O
artigo de meu antecessor intitulado, Um
Olhar Novo sobre a Vida”, ensejou-me uma reflexão sobre a questão do bem e
do mal.
Entre
o bem e o mal há um opaco limiar. Um passo entre ambos. Quanto desejo o mal somente é desejado se for
entendido como bem. O que é preferível: a riqueza ou a pobreza? Não é um mal a
pobreza? São Francisco a considerava um bem. Não é um bem a riqueza? Os
Evangelhos a condenam.
Às
vezes o bem triunfa na consciência. Reflito: está claro, é isso, como não foi
visto antes? A paz desce à alma e ela se regozija porque pôde fazer o mal e não
o fez. Por isso é creditado ao bem. O não fazer o mal se converte em duplo bem,
por isso há um festejo celestial.
Ainda
não é virtude, pois esta é o poder de sempre vencer o mal. Tão somente um ato
isolado louvável, mesmo heróico, mas não virtuoso. A virtude é o estado da alma
e do corpo que consubstanciam o dever ser. Por mais que as ondas batam, o
rochedo não se abala. As ondas do inferno não prevalecem contra a virtude.

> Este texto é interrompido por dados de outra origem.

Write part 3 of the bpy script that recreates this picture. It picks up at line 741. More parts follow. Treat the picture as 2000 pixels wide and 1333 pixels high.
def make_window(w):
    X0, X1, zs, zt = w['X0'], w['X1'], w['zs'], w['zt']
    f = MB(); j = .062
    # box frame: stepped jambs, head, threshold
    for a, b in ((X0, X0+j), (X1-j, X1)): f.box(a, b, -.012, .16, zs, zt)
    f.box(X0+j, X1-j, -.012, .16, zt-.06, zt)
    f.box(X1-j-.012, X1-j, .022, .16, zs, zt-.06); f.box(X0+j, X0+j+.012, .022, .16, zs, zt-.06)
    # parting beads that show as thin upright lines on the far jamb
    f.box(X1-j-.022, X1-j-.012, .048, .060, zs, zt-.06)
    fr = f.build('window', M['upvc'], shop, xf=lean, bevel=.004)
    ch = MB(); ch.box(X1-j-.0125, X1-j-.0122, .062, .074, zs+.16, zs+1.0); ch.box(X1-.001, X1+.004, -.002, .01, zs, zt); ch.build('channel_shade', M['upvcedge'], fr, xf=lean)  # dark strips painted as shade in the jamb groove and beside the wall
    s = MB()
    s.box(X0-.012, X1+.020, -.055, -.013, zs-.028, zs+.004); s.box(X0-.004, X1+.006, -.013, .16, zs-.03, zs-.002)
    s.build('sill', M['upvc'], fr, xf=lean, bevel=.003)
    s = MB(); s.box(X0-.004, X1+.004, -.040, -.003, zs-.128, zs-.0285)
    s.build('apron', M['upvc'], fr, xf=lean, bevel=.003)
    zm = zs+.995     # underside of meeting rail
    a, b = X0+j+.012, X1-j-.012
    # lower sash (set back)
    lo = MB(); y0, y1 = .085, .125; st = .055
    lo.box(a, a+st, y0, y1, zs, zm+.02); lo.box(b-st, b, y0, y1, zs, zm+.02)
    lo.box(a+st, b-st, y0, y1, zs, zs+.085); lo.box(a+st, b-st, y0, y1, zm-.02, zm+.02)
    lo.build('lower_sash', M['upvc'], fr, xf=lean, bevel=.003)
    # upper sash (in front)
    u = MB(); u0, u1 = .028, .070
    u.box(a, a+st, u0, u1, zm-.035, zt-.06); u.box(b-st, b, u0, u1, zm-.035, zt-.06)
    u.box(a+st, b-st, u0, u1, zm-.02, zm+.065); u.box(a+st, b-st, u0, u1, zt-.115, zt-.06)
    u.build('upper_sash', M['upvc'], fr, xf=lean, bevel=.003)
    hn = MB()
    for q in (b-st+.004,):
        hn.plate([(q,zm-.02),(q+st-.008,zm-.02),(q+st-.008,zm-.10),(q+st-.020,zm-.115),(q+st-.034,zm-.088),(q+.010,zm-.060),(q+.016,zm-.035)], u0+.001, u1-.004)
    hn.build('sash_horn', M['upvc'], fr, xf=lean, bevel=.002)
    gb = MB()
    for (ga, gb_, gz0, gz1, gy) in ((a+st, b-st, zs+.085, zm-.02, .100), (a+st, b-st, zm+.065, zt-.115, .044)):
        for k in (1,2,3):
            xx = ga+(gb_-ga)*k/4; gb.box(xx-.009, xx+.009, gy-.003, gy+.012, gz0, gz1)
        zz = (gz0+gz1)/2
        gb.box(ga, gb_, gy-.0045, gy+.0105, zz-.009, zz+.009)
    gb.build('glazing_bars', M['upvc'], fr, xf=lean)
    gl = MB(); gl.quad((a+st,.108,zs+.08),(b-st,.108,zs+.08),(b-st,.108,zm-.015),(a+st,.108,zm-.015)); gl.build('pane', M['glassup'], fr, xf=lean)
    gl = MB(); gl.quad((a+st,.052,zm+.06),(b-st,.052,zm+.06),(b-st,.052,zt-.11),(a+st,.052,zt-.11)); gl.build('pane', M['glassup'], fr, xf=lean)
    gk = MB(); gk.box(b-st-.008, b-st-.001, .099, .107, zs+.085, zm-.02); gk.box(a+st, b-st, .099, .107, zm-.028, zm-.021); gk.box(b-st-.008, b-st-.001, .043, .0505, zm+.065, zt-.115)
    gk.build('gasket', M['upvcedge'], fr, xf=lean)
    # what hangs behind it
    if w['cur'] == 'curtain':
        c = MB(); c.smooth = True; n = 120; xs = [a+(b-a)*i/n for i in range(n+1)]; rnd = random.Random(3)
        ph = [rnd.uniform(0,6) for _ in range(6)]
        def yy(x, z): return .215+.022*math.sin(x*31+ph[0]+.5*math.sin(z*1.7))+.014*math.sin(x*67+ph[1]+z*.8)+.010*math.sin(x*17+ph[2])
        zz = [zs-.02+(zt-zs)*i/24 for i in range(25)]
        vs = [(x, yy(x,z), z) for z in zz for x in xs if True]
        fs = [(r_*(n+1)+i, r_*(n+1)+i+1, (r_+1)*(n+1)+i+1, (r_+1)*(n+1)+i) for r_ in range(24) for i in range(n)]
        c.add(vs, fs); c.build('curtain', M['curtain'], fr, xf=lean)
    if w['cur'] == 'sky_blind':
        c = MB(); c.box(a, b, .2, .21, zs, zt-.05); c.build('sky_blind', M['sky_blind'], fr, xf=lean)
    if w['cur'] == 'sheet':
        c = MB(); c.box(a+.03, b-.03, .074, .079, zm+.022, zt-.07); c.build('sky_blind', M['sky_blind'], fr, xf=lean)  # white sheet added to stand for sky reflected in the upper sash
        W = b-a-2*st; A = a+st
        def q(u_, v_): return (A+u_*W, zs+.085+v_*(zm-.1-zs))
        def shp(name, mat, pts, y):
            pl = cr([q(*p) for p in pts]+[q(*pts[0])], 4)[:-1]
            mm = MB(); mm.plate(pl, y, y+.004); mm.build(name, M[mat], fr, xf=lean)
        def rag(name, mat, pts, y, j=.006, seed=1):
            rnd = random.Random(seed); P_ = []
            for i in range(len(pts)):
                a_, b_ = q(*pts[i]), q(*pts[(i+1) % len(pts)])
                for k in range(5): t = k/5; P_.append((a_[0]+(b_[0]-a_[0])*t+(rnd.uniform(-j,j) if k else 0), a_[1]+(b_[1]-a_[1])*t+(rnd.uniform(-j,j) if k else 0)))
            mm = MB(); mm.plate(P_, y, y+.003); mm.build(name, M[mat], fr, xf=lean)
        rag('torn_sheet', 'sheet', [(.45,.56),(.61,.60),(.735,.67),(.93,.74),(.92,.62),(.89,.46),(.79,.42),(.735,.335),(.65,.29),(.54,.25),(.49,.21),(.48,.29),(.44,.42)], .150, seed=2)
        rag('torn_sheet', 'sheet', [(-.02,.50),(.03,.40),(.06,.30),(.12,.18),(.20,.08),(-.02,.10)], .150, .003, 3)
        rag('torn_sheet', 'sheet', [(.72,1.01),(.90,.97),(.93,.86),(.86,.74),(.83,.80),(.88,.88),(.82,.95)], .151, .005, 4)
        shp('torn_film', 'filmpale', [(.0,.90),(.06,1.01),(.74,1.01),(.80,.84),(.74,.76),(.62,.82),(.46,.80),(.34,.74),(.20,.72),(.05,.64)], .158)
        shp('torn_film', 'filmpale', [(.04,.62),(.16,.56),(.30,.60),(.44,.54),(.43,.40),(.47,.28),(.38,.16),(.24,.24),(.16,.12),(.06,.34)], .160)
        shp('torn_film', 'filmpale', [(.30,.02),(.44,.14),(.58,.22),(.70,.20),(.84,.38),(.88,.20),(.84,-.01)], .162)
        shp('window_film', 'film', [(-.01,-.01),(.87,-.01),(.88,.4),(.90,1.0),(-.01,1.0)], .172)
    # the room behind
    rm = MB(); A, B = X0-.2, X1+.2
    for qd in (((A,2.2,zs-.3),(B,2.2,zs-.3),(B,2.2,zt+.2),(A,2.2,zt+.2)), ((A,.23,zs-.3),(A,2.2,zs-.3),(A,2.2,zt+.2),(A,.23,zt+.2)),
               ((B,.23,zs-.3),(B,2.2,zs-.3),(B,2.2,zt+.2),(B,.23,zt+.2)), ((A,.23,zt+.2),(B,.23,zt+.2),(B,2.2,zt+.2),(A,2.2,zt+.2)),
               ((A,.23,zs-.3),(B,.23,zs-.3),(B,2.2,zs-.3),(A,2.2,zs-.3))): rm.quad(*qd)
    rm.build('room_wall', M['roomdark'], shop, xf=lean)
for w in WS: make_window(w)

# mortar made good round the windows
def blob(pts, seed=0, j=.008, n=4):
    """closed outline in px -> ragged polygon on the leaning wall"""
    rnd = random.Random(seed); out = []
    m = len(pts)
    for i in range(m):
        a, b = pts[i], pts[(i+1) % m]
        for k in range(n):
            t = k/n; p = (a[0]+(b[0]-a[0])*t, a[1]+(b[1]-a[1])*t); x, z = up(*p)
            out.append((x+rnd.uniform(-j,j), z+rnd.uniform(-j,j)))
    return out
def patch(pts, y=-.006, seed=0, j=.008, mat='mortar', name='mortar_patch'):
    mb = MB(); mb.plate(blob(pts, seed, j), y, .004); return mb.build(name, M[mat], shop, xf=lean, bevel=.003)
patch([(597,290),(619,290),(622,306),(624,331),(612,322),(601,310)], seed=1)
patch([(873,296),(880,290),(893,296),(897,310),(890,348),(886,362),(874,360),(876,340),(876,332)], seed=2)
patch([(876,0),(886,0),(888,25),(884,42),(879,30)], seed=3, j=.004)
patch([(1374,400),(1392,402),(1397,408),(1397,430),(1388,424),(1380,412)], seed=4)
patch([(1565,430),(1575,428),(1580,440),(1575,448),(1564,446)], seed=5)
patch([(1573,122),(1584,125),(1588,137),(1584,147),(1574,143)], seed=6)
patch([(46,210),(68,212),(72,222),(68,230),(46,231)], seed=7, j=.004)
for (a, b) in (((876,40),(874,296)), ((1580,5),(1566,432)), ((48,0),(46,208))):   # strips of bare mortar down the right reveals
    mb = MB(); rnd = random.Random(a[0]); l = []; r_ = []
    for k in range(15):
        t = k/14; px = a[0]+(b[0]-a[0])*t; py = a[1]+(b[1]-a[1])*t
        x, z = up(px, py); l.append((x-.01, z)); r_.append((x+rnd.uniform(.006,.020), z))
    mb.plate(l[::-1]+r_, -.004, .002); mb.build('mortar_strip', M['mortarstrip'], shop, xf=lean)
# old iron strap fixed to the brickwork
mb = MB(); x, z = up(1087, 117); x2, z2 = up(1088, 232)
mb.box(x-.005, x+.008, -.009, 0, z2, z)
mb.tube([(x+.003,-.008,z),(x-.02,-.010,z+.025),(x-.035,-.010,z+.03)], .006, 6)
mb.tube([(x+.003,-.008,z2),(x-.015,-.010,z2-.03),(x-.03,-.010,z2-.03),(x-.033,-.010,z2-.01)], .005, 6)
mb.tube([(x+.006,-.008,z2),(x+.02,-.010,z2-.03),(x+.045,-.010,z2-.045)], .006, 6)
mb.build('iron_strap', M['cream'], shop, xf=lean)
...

Enquanto houver possibilidade de o dever não ser, não temos virtude.
No
limiar a consciência pode atravessar o lado inverso do bem e justificar a
decisão pelo mal. O sabor amargo-doce de se convencer de que não há mal no mal, deixa
a alma e o corpo tensos. Eles se consubstanciaram em razões não da razão, mas
de outros apelos humanos. A razão pode abençoar sentimentos irracionais porque
se tornaram mais fortes que a razão. Eles se impuseram como razões mais fortes
que a simples razão do dever ser. Por que um amor proibido não pode ser bom?
Por que o bom deve ser proibido? A razão raciocina com razões da razão. Os
sentimentos possuem uma lógica que a razão desconhece.
O
sentimento vai ao encontro do próprio gênero da espécie. No ser humano o gênero da espécie se
guia pelo instinto, enquanto a espécie pode negar seu gênero e conduzir-se pela
razão. Há um conflito dialético entre o gênero e a espécie. O mal consiste
negar a espécie e guiar-se pelo gênero. Por isso o sentimento é contra a razão
da espécie mas não contra o gênero. As razões do coração são ignoradas pela
razão da razão.
O
limiar é o mais aflito dos estados de espírito. Ele está entre o dever ser da
razão e o dever ser do gênero ou do coração. A virtude opta sempre pelo dever
ser da razão. O vício sempre pelo dever ser contrário ao bem. Tanto a virtude
como o vício são exceções, por isso, o limiar é o estado comum. A angústia é
comum entre os que estão no limiar. E como o estar no limiar é o comum, a
angústia é também o comum.
A
razão se esforça para superar o limiar. Ela constrói edifícios morais, sistemas
filosófico-morais, princípios universais. O sentimento depara-se atônito
perante a parafernália do complexo humano. Pergunta-se: por que não é mais
simples? Por que não seguir aquilo que meu coração dita? Por que devo ser
diferente dos demais? Sou mais feliz por isso? Por que estou no limiar em vez
de entregar-me ao bem de meus sentimentos e instintos?